“Bliss was it in that dawn to be alive, / But to be young was very Heaven.” Wordsworth wrote those lines over two hundred years ago in The Prelude. They still could be applied to those Philharmonic Association players in a pair of concerts on an overcast evening in Meymandi Hall.

The Triangle Youth Orchestra (the “junior” of the youth orchestras with players as young as ten) began their concert with the nationalistic “Finlandia” of Sibelius. Conductor Tim Kohring then guided them from Finland to England and a reading of Holst’s “Song Without Words.” This Roy Phillippe arrangement from one of the composer’s band suites elicited the lyrical melodies reminiscent of Delius.

Now it was back across to France and “The Sorcerer’s Apprentice” by Dukas. This rousing piece featured good work by the bassoons. The players’ finest efforts probably occurred in Bizet’s Symphony in C. In the Scherzo movement, they projected a big mature sound, seemingly well rehearsed, that made one wish to hear how they would have negotiated the other three movements. Once the excellent string players synchronized with the conductor, Tchiakovsky’s themes from “Capriccio Italien” came into pleasing focus. Perhaps many hearers (of a certain age) had tuned their early “hi-fis” to such varied and booming strains.

The second concert of the evening featured members of the Triangle Youth Symphony, the intermediate ensemble of the Association. The fine sound of this group can be partially explained by their dedication. Eleven of the members were recognized for their perfect attendance, having been present at each and every performance and rehearsal.

Conductor Marta Findlay-Partridge led in three of the selections, including the opening Overture to The Abduction from the Seraglio by Mozart. Theirs was the robust sound of authority, coming as it did from numbers (near a hundred) larger than one usually associates with that composer’s works. She followed mid-concert with Copland’s “Variations on a Shaker Hymn,” and closed the program with the Finale from Dvorák’s Symphony No. 8, Op. 88. She elicited commendable energy from the players with a particularly bold reading of the score. The introduction of this march-like movement where the trumpets brought on the low strings was especially satisfying, transporting the hearer right back into old Bohemia.

John Ilika, principal trombonist of the North Carolina Symphony and the first of two guest conductors, led in the Overture to The Wasps by Vaughan Williams, demonstrating that composer at his most tuneful. He also presented Copland’s creative orchestration celebrating that traditional steel-drivin’ man, “John Henry.”

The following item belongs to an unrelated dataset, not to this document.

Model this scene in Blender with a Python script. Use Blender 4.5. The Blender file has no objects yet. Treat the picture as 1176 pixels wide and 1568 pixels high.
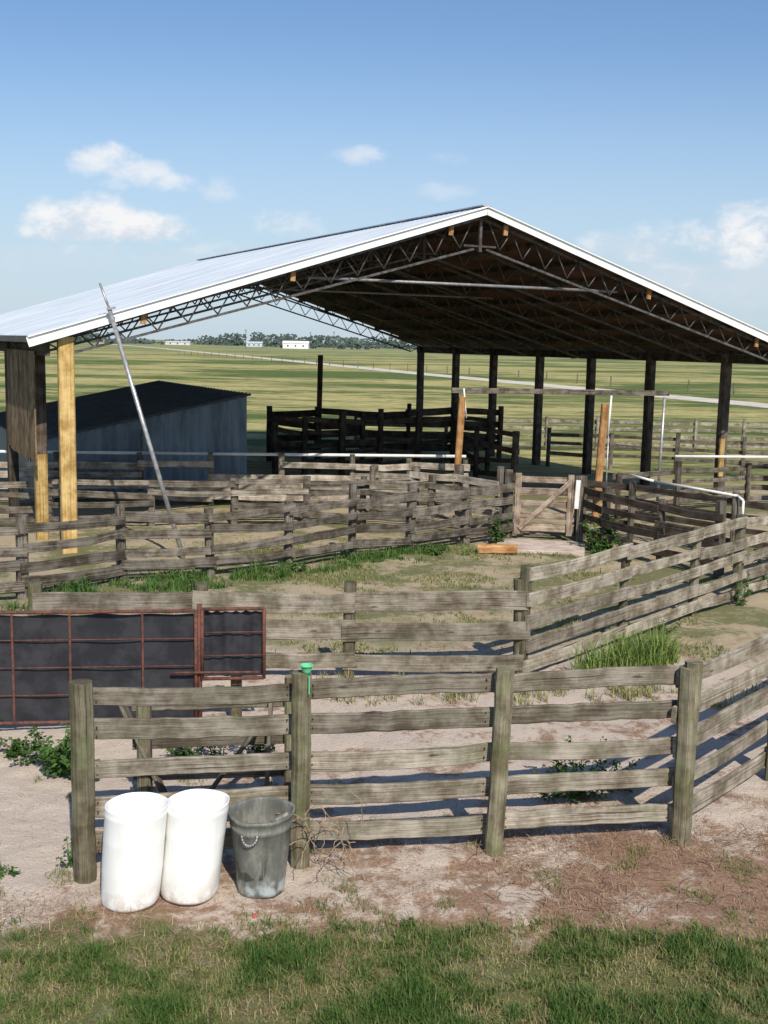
import bpy, math, random
import numpy as np
from mathutils import Vector, Matrix, noise
random.seed(7); np.random.seed(7)
R=random.uniform
scene=bpy.context.scene
scene.view_settings.view_transform='Standard'; scene.view_settings.look='None'; scene.view_settings.exposure=0
H=5.1

# ---------------------------------------------------------------- nodes
def newmat(name, rough=0.85, metal=0.0, spec=0.25):
    m=bpy.data.materials.new(name); m.use_nodes=True; nt=m.node_tree; nt.nodes.clear()
    o=nt.nodes.new('ShaderNodeOutputMaterial'); b=nt.nodes.new('ShaderNodeBsdfPrincipled')
    nt.links.new(b.outputs[0],o.inputs[0])
    b.inputs['Roughness'].default_value=rough; b.inputs['Metallic'].default_value=metal
    b.inputs['Specular IOR Level'].default_value=spec
    return m,nt,b
def setin(nt,sock,v):
    if isinstance(v,bpy.types.NodeSocket): nt.links.new(v,sock)
    elif isinstance(v,(tuple,list)) and len(v)==3 and sock.type=='RGBA': sock.default_value=(*v,1)
    else: sock.default_value=v
def mth(nt,op,a,b=0.0,c=None,clamp=False):
    n=nt.nodes.new('ShaderNodeMath'); n.operation=op; n.use_clamp=clamp
    setin(nt,n.inputs[0],a); setin(nt,n.inputs[1],b)
    if c is not None: setin(nt,n.inputs[2],c)
    return n.outputs[0]
def mixc(nt,f,a,b,mode='MIX'):
    n=nt.nodes.new('ShaderNodeMix'); n.data_type='RGBA'; n.blend_type=mode
    setin(nt,n.inputs[0],f); setin(nt,n.inputs[6],a); setin(nt,n.inputs[7],b); return n.outputs[2]
def mapr(nt,v,a,b,c=0.0,d=1.0,smooth=True):
    n=nt.nodes.new('ShaderNodeMapRange'); n.interpolation_type='SMOOTHSTEP' if smooth else 'LINEAR'
    setin(nt,n.inputs[0],v); setin(nt,n.inputs[1],a); setin(nt,n.inputs[2],b); setin(nt,n.inputs[3],c); setin(nt,n.inputs[4],d)
    return n.outputs[0]
def noi(nt,vec,scale,detail=4,rough=0.55,dist=0.0):
    n=nt.nodes.new('ShaderNodeTexNoise'); n.inputs['Scale'].default_value=scale; n.inputs['Detail'].default_value=detail
    n.inputs['Roughness'].default_value=rough; n.inputs['Distortion'].default_value=dist
    if vec is not None: nt.links.new(vec,n.inputs['Vector'])
    return n.outputs[0]
def mapping(nt,vec,scale,loc=(0,0,0)):
    n=nt.nodes.new('ShaderNodeMapping'); nt.links.new(vec,n.inputs[0]); n.inputs['Scale'].default_value=scale; n.inputs['Location'].default_value=loc
    return n.outputs[0]
def bump(nt,b,h,strength=0.3,dist=0.01):
    n=nt.nodes.new('ShaderNodeBump'); n.inputs['Strength'].default_value=strength; n.inputs['Distance'].default_value=dist
    nt.links.new(h,n.inputs['Height']); nt.links.new(n.outputs[0],b.inputs['Normal'])
def uvn(nt):
    return nt.nodes.new('ShaderNodeTexCoord').outputs['UV']
def posn(nt): return nt.nodes.new('ShaderNodeNewGeometry').outputs['Position']
def attr(nt,name='tone'):
    n=nt.nodes.new('ShaderNodeAttribute'); n.attribute_name=name; return n.outputs['Fac']

def wood(name,dark,light,tint=None,tintamt=0.0,rough=0.9,fine=True):
    m,nt,b=newmat(name,rough,0,0.12)
    uv=uvn(nt)
    g1=noi(nt,mapping(nt,uv,(0.55,40,1)),1.0,4,0.62,0.12)
    bl=noi(nt,uv,2.6,4,0.65)
    if fine:
        g2=noi(nt,mapping(nt,uv,(3,130,1)),1.0,2,0.6)
        f=mth(nt,'ADD',mth(nt,'MULTIPLY',g1,0.42),mth(nt,'MULTIPLY',g2,0.35))
        f=mth(nt,'ADD',f,mth(nt,'MULTIPLY',bl,0.6))
        f=mapr(nt,f,0.50,0.88)
    else:
        f=mapr(nt,mth(nt,'ADD',mth(nt,'MULTIPLY',g1,0.6),mth(nt,'MULTIPLY',bl,0.5)),.4,.7)
    c=mixc(nt,f,dark,light)
    crack=mapr(nt,noi(nt,mapping(nt,uv,(0.5,48,1),(3,7,0)),1.0,2,0.5),0.31,0.37,0.25,1.0)
    c=mixc(nt,1.0,c,crack,'MULTIPLY')
    if fine:
        v=nt.nodes.new('ShaderNodeTexVoronoi'); v.inputs['Scale'].default_value=1.0
        nt.links.new(mapping(nt,uv,(1.3,5,1)),v.inputs['Vector'])
        kn=mapr(nt,v.outputs['Distance'],0.04,0.11,0.35,1.0)
        c=mixc(nt,1.0,c,kn,'MULTIPLY')
    if tint is not None:
        tm=mapr(nt,noi(nt,uv,1.7,4,.7),0.48,0.64,0,tintamt)
        c=mixc(nt,tm,c,mixc(nt,.6,c,tint))
    c=mixc(nt,mapr(nt,bl,.6,.35,0,.7),c,mixc(nt,1.0,c,(0.74,0.66,0.56),'MULTIPLY'))
    c=mixc(nt,1.0,c,attr(nt),'MULTIPLY')
    nt.links.new(c,b.inputs['Base Color'])
    bump(nt,b,mth(nt,'MULTIPLY',f,crack),0.5,0.008)
    return m
W_GREY=wood('weathered_wood',(0.115,0.100,0.080),(0.455,0.405,0.33),(0.17,0.18,0.12),.7)
W_POST=wood('post_wood',(0.085,0.074,0.052),(0.27,0.245,0.17),(0.14,0.17,0.075),0.9)
W_DARK=wood('dark_wood',(0.035,0.028,0.024),(0.12,0.097,0.078),fine=False)
W_MID=wood('grey_brown_wood',(0.052,0.045,0.038),(0.245,0.217,0.18),fine=False)
W_PALE=wood('pale_wood',(0.20,0.17,0.14),(0.60,0.54,0.45),fine=False)
W_YEL=wood('yellow_pine',(0.36,0.23,0.08),(0.66,0.48,0.21),fine=False)
W_ORG=wood('orange_pine',(0.30,0.15,0.06),(0.55,0.32,0.15),fine=False)
W_BROWN=wood('brown_gate_wood',(0.14,0.10,0.075),(0.48,0.39,0.31),fine=False)

def simple(name,col,rough=0.6,metal=0.0,var=0.3,scale=8,col2=None,spec=0.3,bmp=0.0):
    m,nt,b=newmat(name,rough,metal,spec)
    p=posn(nt); n=noi(nt,p,scale,4,0.65)
    c2=col2 if col2 else tuple(x*(1-var) for x in col)
    c=mixc(nt,mapr(nt,n,0.38,0.62),col,c2)
    nt.links.new(c,b.inputs['Base Color'])
    if bmp: bump(nt,b,n,bmp,0.01)
    return m
M_RUST=simple('rusty_red_paint',(0.17,0.062,0.042),0.75,0,0,14,(0.08,0.042,0.034))
M_STEEL=simple('weathered_steel',(0.13,0.13,0.135),0.5,0.3,0,6,(0.07,0.055,0.045))
M_GALV=simple('galvanised_pipe',(0.50,0.50,0.51),0.4,0.5,0.35,9)
M_WHITEP=simple('white_pipe_paint',(0.82,0.81,0.78),0.5,0,0.15,4)
M_FASCIA=simple('white_trim',(0.88,0.88,0.87),0.5,0,0.08,2)
M_BLACK=simple('black_tarp',(0.018,0.019,0.024),0.6,0,0,3,(0.036,0.036,0.042),bmp=0.4)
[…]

During a break in the action, longtime TYS conductor Tony Robinson was powerfully honored. Raleigh Mayor Charles Meeker announced the creation and endowment of the “Tony K. Robinson Chair” for trombones, in recognition of his long and faithful service to the Association. The honoree had earlier led the orchestra in the “Hoedown” movement from Copland’s ballet, Rodeo. He and the players extracted maximum mileage from these cowboy melodies in this energetic last of four dance episodes. The excitement and cheerfulness in these Copland pieces showed why they have retained their popularity throughout the years.

Many thanks to The Philharmonic Association for championing great music among the young, and for the consequent brightening of the future of such artistry.

Note: The Triangle Youth Philharmonic, the third member of the Philharmonic Association, presented their spring concert on May 9 in this same concert hall. John W. Lambert reviewed that presentation in these pages.